Spike Milligan famously said that "the German sense of humour is no laughing matter", and it will take time to shift that cliche: a poll last year revealed the Germans are still considered the unfunniest nation in the world. Of course, it's not as simple as that: it's just that German comedy speaks its own language. Even today, most comedy in Germany is generally more physical and knockabout than in Britain, though this is not to say that it is all as crude and basic as a Benny Hill sketch.

[. . .] Slapstick, once the height of comic inventiveness, is now considered passe, the stuff of dusty Benny Hill collections, not primetime TV. Standup was a descendant of the music-hall tradition, of course, but it was a slimmed-down version, which relied almost exclusively on the verbal. With the slippery, bendable qualities of English, the evolution of comedy from physical to verbal was a much smoother transition in Britain than in Germany. German, with its suspension-bridge structure and modal particles, is poorly equipped to create moments of surprise.

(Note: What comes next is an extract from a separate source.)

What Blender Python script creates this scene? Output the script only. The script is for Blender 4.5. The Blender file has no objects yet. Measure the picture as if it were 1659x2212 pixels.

"A German comedy is like a German sentence," George Eliot once remarked. "You see no reason in its structure why it should ever come to an end." English, on the other hand, with its malleable sounds and one-syllable words, feels custom-made for comedy. An English sentence can be flipped upside down like a pancake, its meaning completely changed by the mere variation of a syllable. The pay-off at the end of
Dinner for One—"Same procedure as every year, James"—gives a hint of what the English language can do, but the Eddie Izzards, Jo Brands or Bill Baileys who found fame in the 1990s were so much faster, so much slicker than that.

From David R. Sutton's A Chorus of Raspberries: British Film Comedy 1929–1939 (2000), which I was also reading yesterday:

While recognizing the purely indigenous appeal of Miller's humour, and suggesting that a national cinema can be made out of such stuff, the review also hints at a vital infusion of American blood into British comedy:

'the production has a snap and sparkle too often missing in our home-made comedies; it also has a full share of wisecracks and perfectly timed gags. The great secret of its success is the rapidity with which the farcical situations follow one another; there is no let up in the action.'

These qualities, of 'snap', rapidity, timing, are not explicitly referred to as American qualities, but there is a sense in which they are felt to be not quite English.
Film Weekly also commented that 'Miller wisecracks brilliantly at a speed such as only American comics normally attain.' Miller certainly saw himself as drawing on distinctively American traditions in his own act, no matter how quintessentially English he may seem in retrospect. In a 1937 interview with Harry Watt in World Film News he comments that:

'the trouble with English comics is that they think they've got to repeat a gag ten times before the audience catch on, see. The Americans know that if a gag doesn't catch first time, it's a lousy gag. So they've got another one ready. I know I'm an English comedian, but I use the American style. You've got to nowadays. English humour's out of date. It creaks . . . of course there's a future for British comedies. But they must move fast. And none of this la-di-da stuff . . . Real life stuff you want, of real people. Like you and me see.'


I'm probably not going to find an interview with Ben Hecht talking about where he got his rapid-fire style from, but it did get my attention that comic timing in both these instances is considered the natural purview of other cultures, especially since I suspect most Americans now think of British comedy as zanier and faster-paced than routines here. I could be completely wrong about that. It may just be that I know an unusual number of people who can quote from both The Goon Show and Black Books.

Incidentally, I don't suppose anyone I know [edit: preferably in this city] has Will Hay on DVD? I've never actually seen him and I am beginning to feel deprived.